Although it will not be ready until the year 2002 it is sure to be a welcome improvement to the FBI headquarters in Washington D-C opened in 1932..
Director of the Federal Bureau of Investigation, Louis Freeh broke ground and revealed a (US) dollars 130 million (m) crime laboratory the agency hopes will erase concerns about the quality of work at the old laboratory in Washington D-C.
The new building will be near the F-B-I training academy and on the grounds of a Marine base about 30 miles from Washington D-C.
Freeh discussed the importance of the crime laboratory to the justice system and to the work of the F-B-I.
SOUNDBITE: (English)
"It's our job and our mission to do it right and get the facts - to make sure that our core values are the highlight and the guiding light of our mission and the performance of all of our duties.
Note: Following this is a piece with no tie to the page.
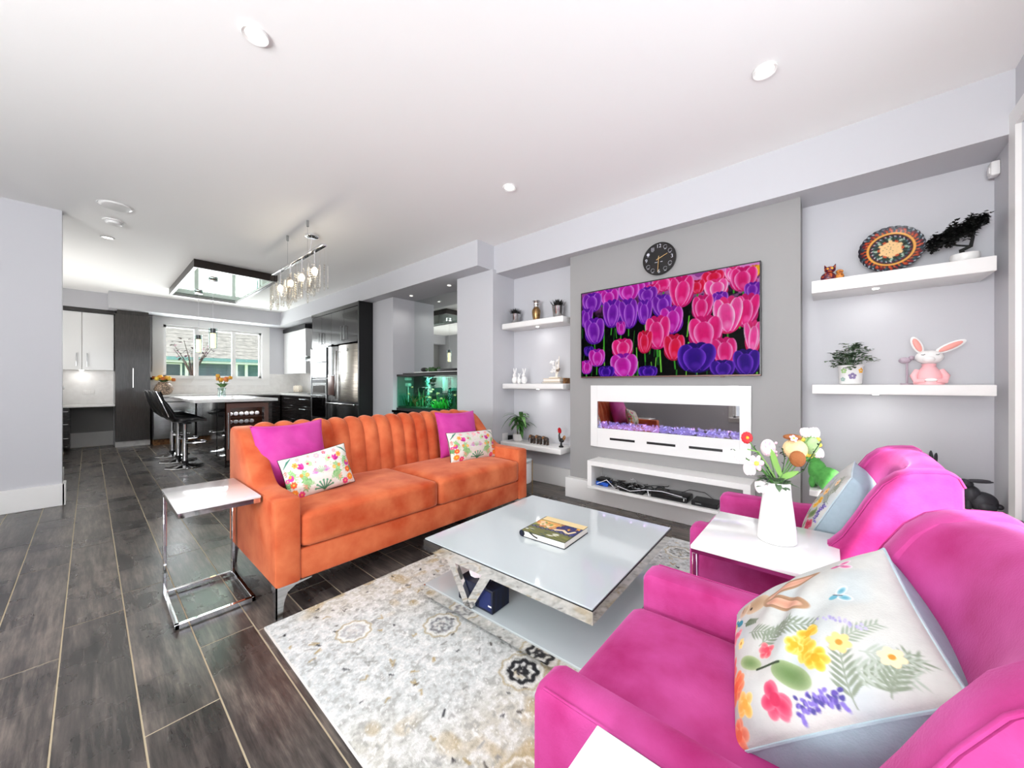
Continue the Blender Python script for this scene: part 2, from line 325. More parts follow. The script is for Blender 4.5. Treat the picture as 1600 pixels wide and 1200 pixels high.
# ------------------------------------------------------------------ flat print painter (numpy)
class Cv:
    def __init__(s, w, h, bgc): s.w, s.h = w, h; s.a = np.ones((h, w, 3))*s.C(bgc); s.Y, s.X = np.mgrid[0:h, 0:w].astype(float)
    def C(s, c): return np.array([int(c[i:i+2], 16)/255 for i in (0, 2, 4)]) if isinstance(c, str) else np.array(c, float)
    def put(s, m, c, al=1): m = np.clip(m, 0, 1)[..., None]*al; s.a = s.a*(1-m)+(c if getattr(c, 'ndim', 1) == 3 else s.C(c))*m
    def ell(s, x, y, rx, ry, ang=0, c='000000', c2=None, al=1, soft=1.):
        R = max(rx, ry)+2; y0, y1 = int(max(0, y-R)), int(min(s.h, y+R+1)); x0, x1 = int(max(0, x-R)), int(min(s.w, x+R+1))
        if y0 >= y1 or x0 >= x1: return
        X = s.X[y0:y1, x0:x1]-x; Y = s.Y[y0:y1, x0:x1]-y; ca, sa = math.cos(ang), math.sin(ang)
        p = (X*ca+Y*sa)/rx; q = (-X*sa+Y*ca)/ry; r = np.sqrt(p*p+q*q); m = np.clip((1-r)*min(rx, ry)/soft+.5, 0, 1)[..., None]*al
        col = s.C(c) if c2 is None else s.C(c)+(s.C(c2)-s.C(c))*np.clip(r, 0, 1)[..., None]**2
        s.a[y0:y1, x0:x1] = s.a[y0:y1, x0:x1]*(1-m)+col*m
    def line(s, pts, wd, c, al=1):
        for (xa, ya), (xb, yb) in zip(pts, pts[1:]):
            y0, y1 = int(max(0, min(ya, yb)-wd-2)), int(min(s.h, max(ya, yb)+wd+3)); x0, x1 = int(max(0, min(xa, xb)-wd-2)), int(min(s.w, max(xa, xb)+wd+3))
            if y0 >= y1 or x0 >= x1: continue
            X = s.X[y0:y1, x0:x1]; Y = s.Y[y0:y1, x0:x1]; dx, dy = xb-xa, yb-ya; t = np.clip(((X-xa)*dx+(Y-ya)*dy)/(dx*dx+dy*dy+1e-9), 0, 1)
            m = np.clip(wd/2-np.hypot(X-xa-t*dx, Y-ya-t*dy)+.5, 0, 1)[..., None]*al; s.a[y0:y1, x0:x1] = s.a[y0:y1, x0:x1]*(1-m)+s.C(c)*m
    def petal(s, x, y, w, h, ang, c, c2, rim=.75):
        Rr = max(w, h)+3; y0, y1 = int(max(0, y-Rr)), int(min(s.h, y+Rr)); x0, x1 = int(max(0, x-Rr)), int(min(s.w, x+Rr))
        if y0 >= y1 or x0 >= x1: return
        X = s.X[y0:y1, x0:x1]-x; Y = s.Y[y0:y1, x0:x1]-y; ca, sa = math.cos(ang), math.sin(ang); p = X*ca+Y*sa; q = -X*sa+Y*ca
        t = np.clip((q+h)/(2*h), 0, 1); wd = w*(np.sin(np.pi*t**.72)**.62)*(1-.10*(1-t))+.01; r = np.abs(p)/wd; ins = (np.abs(q) < h)
        m = np.clip((wd-np.abs(p))*1.0+.5, 0, 1)*ins; k = np.clip((r-.35)/.65, 0, 1)**1.6; k = np.maximum(k, np.clip((.35-t)*1.6, 0, 1)*rim)
        st = .5+.5*np.sin(p*2.1+q*.12); col = s.C(c)+(s.C(c2)-s.C(c))*k[..., None]; col = col*(1-.10*st[..., None]); m = m[..., None]
        s.a[y0:y1, x0:x1] = s.a[y0:y1, x0:x1]*(1-m)+col*m
    def leafp(s, x, y, L, W, ang, c, c2=None):
        s.ell(x+math.cos(ang)*L/2, y+math.sin(ang)*L/2, L/2, W/2, ang, c, c2)
    def sprig(s, x, y, L, ang, c, n=4, lw=1.2, wl=.32, rt=.38):
        s.line([(x, y), (x+math.cos(ang)*L, y+math.sin(ang)*L)], lw, c)
        for i in range(1, n+1):
            t = i/(n+.5)
            for k in (-1, 1): s.leafp(x+math.cos(ang)*L*t, y+math.sin(ang)*L*t, L*wl*(1.15-.5*t), L*wl*rt*(1.15-.5*t), ang+k*.8, c)
    def flower(s, x, y, r, c, n=5, mid='f2c14a', ph=0):
        for i in range(n):
            t = ph+2*math.pi*i/n; s.ell(x+math.cos(t)*r*.55, y+math.sin(t)*r*.55, r*.48, r*.36, t, c)
        s.ell(x, y, r*.28, r*.28, 0, mid)
def vnoise(h, w, sc, seed):
    rg = np.random.RandomState(seed); gh, gw = int(h/sc)+3, int(w/sc)+3; g = rg.rand(gh, gw); y = np.arange(h)/sc; x = np.arange(w)/sc
    yi, xi = y.astype(int), x.astype(int); fy, fx = (y-yi)[:, None], (x-xi)[None]; fy = fy*fy*(3-2*fy); fx = fx*fx*(3-2*fx)
    a = g[yi][:, xi]; b = g[yi][:, xi+1]; c = g[yi+1][:, xi]; d = g[yi+1][:, xi+1]; return (a*(1-fx)+b*fx)*(1-fy)+(c*(1-fx)+d*fx)*fy
# ================================================================== SETTING
CH = 2.74
# --- floor: dark base, planks as parts
fl = struct('floor', B((-3.4, -.95, -.06), (3.6, 10.2, -.0015)), 'joint', 'dark grey-brown wood plank floor with pale joints')
PW = .194; X0 = -.08; offs = {-1: 2.39, 0: 2.661, 1: 1.65, 2: 2.03, 3: 1.97, 4: 2.185, 5: 1.86}
PL = 1.22; planks = {}
def plank_mesh(L):
    k = round(L, 2)
    if k not in planks: planks[k] = MB().rbox((0, 0, -.012), (PW-.0048, L-.0048, 0), .0010, 1).mesh('plank', ['dark_oak'])
    return planks[k]
for r in range(-3, 18):
    x = X0+PW*r; y = offs.get(r, 1.5+((r*0.37) % 1)*PL); y -= math.ceil((y+.75)/PL)*PL
    xe = min(x+PW, 3.42)
    if x >= 3.42: break
    while y < 10.0:
        a, b_ = max(y, -.74), min(y+PL, 10.06)
        if b_-a > .12:
            o = bpy.data.objects.new('plank', plank_mesh(b_-a)); COL.objects.link(o); o.parent = fl; o.location = (x+.0024, a+.0024, 0)
        y += PL
rest = MB()
for r in range(-17, -3):
    x = X0+PW*r; y = -.75-((r*.41) % 1)*PL
    while y < 5.5:
        a, b_ = max(y, -.74), min(y+PL, 5.4)
        if b_-a > .1: rest.box((max(x, -3.3)+.0018, a+.0018, -.012), (x+PW-.0018, b_-.0018, 0))
        y += PL
P('plank_field', rest, 'dark_oak', fl, None, kind='stuff')
struct('ceiling', B((-3.4, -.95, CH), (3.6, 10.2, CH+.1)), 'ceiling_paint', 'flat white painted ceiling')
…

Whether they be on the workbench table at the crime scene , or at the courtroom during examination and presentation of evidence and we are proud of that. The new lab requires resources and personnel.".
SUPER CAPTION: Louis Freeh, Director of the FBI
The state-of-the-art laboratory is to open in early 2002 and will replace one that opened in 1932 in the J. Edgar Hoover building, which was made for office workers not scientists.
The old lab's 11-hundred employees performed 583-thousand forensic examinations and more than a (m) million fingerprint comparisons last year.
Much of the work is done for state law enforcement agencies that lack the expertise to conduct sophisticated D-N-A tests.
But the laboratory's work has come under the microscope of critics, who have complained about the careless handling of evidence.
Procedures were changed at the laboratory last year following an outside review by scientists and crime experts.
F-B-I Lab director Donald Kerr says the old building didn't envision the kind of work scientists do today.
SOUNDBITE: (English)
"The fact is that we are going to be able to do things in this building that could not be done where we are today. It was designed at the outset to address the question of proper custody of evidence, to be able to move evidence efficiently from one unit to another while at the same having laboratories in parallel with the case working areas that would allow us to work with collaborators across the country and across the world to develop new techniques and provide the leadership we should provide in the future and have provided in the past however limited by the facilities that we had at the time."
SUPER CAPTION: Donald Kerr, F-B-I Laboratory director
Critics have complained about careless handling of evidence at the F-B-I laboratory.
A scathing internal report blasted the lab for flawed work and court testimony biased in favour of prosecutors in cases such as the Oklahoma City and World Trade Center bombings.